Uttarakhand Will Now Have Police Teams Dedicated To The Protection Of 'Cow Progeny'

They'll be formed from the existent police force.

23/10/2017 3:39 PM IST | Updated 23/10/2017 4:29 PM IST
The Washington Post via Getty Images

There's good news for the bovine population in the country, yet again. The latest buzz in the robust and busy cow development sector of the country is that the BJP government in Uttarakhand will create a police force -- from the existent one -- to actively track illegal slaughterhouses and rein in cow smuggling. The squad will be called 'cow family protection squad', reports The Telegraph. The report says that there will be two such squads responsible for two parts of the state.

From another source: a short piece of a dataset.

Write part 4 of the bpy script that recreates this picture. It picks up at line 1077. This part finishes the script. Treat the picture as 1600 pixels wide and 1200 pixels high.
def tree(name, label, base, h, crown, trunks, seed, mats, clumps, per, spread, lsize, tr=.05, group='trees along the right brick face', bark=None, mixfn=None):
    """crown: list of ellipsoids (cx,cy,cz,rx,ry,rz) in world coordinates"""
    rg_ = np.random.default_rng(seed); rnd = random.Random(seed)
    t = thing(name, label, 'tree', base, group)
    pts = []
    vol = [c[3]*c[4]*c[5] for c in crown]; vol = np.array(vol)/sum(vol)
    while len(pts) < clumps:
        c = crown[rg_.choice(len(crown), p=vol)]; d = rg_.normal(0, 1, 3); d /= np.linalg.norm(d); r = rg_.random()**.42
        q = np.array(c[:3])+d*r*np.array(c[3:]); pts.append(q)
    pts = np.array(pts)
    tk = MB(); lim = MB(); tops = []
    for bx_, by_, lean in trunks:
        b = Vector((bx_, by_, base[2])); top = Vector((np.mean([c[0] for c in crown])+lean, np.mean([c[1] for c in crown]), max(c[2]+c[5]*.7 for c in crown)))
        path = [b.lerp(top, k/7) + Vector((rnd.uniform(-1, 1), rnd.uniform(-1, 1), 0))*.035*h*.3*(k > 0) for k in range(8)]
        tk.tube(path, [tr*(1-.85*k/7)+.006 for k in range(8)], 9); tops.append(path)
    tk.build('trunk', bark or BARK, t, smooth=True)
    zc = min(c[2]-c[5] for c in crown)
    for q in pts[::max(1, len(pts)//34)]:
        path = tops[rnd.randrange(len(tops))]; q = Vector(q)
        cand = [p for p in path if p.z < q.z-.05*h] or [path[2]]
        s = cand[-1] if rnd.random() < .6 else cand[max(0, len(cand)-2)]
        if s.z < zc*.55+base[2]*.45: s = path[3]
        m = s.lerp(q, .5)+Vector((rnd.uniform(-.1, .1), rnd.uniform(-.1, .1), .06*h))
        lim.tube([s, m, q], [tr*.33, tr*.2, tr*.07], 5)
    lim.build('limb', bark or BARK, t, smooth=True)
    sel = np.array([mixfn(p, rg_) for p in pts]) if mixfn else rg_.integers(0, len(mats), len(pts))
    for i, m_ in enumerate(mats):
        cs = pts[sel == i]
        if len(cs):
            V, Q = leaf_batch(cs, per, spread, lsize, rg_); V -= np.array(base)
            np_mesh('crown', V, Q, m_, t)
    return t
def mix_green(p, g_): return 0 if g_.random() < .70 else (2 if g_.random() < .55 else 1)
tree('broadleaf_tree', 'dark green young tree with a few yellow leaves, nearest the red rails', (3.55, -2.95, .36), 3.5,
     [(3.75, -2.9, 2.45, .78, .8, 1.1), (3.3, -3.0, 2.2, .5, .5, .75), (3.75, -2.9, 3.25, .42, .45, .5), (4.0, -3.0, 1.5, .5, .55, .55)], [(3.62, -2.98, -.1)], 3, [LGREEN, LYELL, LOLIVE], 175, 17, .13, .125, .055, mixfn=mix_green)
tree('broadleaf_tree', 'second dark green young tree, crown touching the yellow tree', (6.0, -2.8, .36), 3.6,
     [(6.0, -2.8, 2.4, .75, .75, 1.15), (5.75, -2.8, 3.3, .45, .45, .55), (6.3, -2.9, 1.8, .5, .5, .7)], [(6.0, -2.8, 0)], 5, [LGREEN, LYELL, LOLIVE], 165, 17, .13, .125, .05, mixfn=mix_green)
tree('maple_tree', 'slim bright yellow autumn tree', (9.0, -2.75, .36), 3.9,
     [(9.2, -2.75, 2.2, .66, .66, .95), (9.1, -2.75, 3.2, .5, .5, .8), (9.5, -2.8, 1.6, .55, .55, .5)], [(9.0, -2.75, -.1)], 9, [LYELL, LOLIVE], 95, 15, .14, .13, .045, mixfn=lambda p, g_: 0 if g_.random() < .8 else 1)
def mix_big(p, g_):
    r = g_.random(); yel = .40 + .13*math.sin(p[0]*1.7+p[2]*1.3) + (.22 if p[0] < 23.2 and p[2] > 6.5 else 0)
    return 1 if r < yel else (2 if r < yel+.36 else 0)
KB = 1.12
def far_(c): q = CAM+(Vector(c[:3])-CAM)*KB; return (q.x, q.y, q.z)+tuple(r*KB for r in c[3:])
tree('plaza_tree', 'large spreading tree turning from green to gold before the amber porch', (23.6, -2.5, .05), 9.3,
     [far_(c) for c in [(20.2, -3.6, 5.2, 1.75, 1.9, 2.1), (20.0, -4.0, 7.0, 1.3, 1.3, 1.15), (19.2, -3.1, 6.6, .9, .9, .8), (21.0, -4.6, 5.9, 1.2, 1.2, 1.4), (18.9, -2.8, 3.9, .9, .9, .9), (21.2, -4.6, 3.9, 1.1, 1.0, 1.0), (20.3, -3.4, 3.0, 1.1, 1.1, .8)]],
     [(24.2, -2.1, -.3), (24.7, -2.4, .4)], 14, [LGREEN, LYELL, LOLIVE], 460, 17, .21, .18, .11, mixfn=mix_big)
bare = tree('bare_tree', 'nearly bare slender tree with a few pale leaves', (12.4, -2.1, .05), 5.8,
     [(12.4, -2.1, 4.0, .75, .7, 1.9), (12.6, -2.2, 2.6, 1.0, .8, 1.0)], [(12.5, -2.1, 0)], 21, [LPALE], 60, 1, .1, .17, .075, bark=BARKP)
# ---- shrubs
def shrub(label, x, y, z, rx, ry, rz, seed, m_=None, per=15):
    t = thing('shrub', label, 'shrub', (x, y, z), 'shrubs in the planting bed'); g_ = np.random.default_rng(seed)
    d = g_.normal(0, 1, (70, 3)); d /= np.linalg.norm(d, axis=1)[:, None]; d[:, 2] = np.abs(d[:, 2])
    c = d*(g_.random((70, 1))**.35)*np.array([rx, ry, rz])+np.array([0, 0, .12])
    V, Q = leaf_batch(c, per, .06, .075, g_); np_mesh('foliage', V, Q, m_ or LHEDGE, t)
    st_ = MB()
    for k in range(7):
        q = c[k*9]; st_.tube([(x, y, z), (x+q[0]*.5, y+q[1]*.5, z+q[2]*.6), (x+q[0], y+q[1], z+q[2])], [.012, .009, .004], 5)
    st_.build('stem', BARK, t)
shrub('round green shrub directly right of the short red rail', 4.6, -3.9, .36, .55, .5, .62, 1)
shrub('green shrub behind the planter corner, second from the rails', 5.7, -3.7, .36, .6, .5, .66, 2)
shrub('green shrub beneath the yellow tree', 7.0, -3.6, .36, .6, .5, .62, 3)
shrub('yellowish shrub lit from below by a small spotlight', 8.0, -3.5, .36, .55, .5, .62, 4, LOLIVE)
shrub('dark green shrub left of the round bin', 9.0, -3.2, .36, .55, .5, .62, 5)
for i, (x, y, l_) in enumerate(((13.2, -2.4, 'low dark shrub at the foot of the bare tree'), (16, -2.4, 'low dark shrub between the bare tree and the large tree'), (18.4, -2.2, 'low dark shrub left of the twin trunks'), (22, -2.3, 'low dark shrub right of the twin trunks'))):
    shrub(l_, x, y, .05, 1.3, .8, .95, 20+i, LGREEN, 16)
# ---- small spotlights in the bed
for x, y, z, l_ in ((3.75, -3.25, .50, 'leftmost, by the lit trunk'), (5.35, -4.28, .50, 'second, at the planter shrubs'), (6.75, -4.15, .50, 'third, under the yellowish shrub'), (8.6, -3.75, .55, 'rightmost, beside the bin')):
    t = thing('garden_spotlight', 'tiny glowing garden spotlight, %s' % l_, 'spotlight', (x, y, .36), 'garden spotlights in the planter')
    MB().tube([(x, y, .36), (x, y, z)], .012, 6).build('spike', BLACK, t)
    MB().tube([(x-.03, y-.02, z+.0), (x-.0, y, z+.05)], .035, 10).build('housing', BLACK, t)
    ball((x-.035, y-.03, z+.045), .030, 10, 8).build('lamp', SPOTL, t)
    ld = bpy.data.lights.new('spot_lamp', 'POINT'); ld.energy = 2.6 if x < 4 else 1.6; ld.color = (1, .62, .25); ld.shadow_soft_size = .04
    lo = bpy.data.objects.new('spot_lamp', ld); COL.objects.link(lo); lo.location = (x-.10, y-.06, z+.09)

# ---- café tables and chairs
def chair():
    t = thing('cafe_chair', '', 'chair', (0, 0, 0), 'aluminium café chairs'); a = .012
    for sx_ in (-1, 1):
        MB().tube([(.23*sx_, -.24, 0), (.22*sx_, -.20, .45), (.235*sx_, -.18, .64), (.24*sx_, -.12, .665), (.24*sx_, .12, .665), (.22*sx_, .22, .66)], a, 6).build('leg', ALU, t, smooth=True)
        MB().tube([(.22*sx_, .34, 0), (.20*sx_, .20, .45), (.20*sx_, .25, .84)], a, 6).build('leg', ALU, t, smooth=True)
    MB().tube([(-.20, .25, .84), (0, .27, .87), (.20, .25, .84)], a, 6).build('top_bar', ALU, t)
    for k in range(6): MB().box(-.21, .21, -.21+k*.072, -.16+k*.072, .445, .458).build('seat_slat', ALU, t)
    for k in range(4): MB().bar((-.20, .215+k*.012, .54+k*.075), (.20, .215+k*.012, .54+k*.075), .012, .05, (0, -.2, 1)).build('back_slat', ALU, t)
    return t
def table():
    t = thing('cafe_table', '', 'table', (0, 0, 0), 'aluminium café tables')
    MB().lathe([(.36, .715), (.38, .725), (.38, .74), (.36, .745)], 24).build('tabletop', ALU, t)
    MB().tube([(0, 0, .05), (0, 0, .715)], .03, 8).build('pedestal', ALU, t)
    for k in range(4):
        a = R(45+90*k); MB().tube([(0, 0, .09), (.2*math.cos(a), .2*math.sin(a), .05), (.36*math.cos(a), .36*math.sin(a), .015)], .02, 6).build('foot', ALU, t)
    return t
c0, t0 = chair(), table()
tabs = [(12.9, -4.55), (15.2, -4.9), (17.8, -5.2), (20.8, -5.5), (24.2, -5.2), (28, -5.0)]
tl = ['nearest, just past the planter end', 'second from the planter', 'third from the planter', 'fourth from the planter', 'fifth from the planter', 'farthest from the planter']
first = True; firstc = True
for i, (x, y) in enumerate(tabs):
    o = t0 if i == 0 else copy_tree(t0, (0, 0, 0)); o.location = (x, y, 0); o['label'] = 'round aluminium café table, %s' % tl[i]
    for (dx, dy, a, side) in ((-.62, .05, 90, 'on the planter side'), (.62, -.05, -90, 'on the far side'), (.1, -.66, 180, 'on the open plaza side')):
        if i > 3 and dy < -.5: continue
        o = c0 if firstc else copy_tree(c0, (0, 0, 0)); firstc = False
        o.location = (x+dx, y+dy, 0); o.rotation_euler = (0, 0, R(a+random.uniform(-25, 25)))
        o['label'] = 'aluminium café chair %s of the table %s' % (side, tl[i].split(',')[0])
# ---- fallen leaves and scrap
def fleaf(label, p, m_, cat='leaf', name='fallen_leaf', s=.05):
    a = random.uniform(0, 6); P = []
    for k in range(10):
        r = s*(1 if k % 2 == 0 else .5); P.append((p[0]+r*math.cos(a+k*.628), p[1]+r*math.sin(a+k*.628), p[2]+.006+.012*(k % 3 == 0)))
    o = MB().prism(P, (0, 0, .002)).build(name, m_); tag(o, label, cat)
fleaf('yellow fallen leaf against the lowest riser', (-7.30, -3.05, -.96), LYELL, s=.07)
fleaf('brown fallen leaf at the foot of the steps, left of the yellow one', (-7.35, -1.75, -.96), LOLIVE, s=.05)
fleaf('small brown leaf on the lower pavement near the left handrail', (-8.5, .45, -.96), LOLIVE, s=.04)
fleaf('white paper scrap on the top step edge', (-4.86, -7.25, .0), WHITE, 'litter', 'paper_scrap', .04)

"Each division will include a police inspector, two sub-inspectors, a head constable each from the civil police and the local intelligence unit, and six constables, state police chief Anil Raturi said. Each will have an SUV and wireless sets and will be supervised by a deputy inspector-general," the Telegraph report states.

A survey done is 2007 found that the police to civilian ratio in Uttarakhand stood at 142 police personnel per 1,00,000 population. The report also states that while the number of police per lakh civilian is nearly half the number recommended by the United Nations, it is much better than the dismal scenario in other states. "Though it is not in line with the United Nations standards of 230 police per 100,000 population, it is comparatively better than many other states," the report says.

The Indian Express states that the cow protection squads have to submit monthly reports and updates on the action they have taken to the police headquarters in Dehradun.

This news comes close on the heels of reports that a woman was thrashed by a 100-strong mob in Bengaluru because she had dared to report illegal slaughterhouses in the vicinity. India Today reported: "Nandini, along with a couple of friends, was driving by Avalahalli area near Tippu Circle in Bengaluru's JP Nagar when she spotted some suspicious activity. Nandini says that her friend saw cows being taken to a secluded lane in the area and being slaughtered."

Nandini told India Today that the police did nothing and she found herself alone in the lane where people suddenly started hurling bricks at her and chanting 'pro-Pakistan' slogans. Another report, however, adds that the police claims they 'rescued' three cows. They added that the woman's car hat hit a small shop, which led to an altercation and eventually stone pelting.

Around the same, it was reported that a Muslim dairy farmer's cattle was 'snatched' from him in Rajasthan's Alwar based on allegations that he is a cow smuggler. Hindustan Times reported, 51 cows owned by one Subba Khan was 'snatched' from him and sent off to a cattle shelter in Alwar on suspicion that he may be a cattle smuggler. The family makes a living by selling cow and goat milk. Police said, they had apprehended the cattle because it was blocking the highway and could lead to a 'law and order' situation and because there's a lot of cattle smuggling that happens in the area. The cow shelter where the cows are lodged demanded that Khan pay them compensation for keeping the cows -- which were snatched from him -- if following police investigation, the cattle is returned to Khan.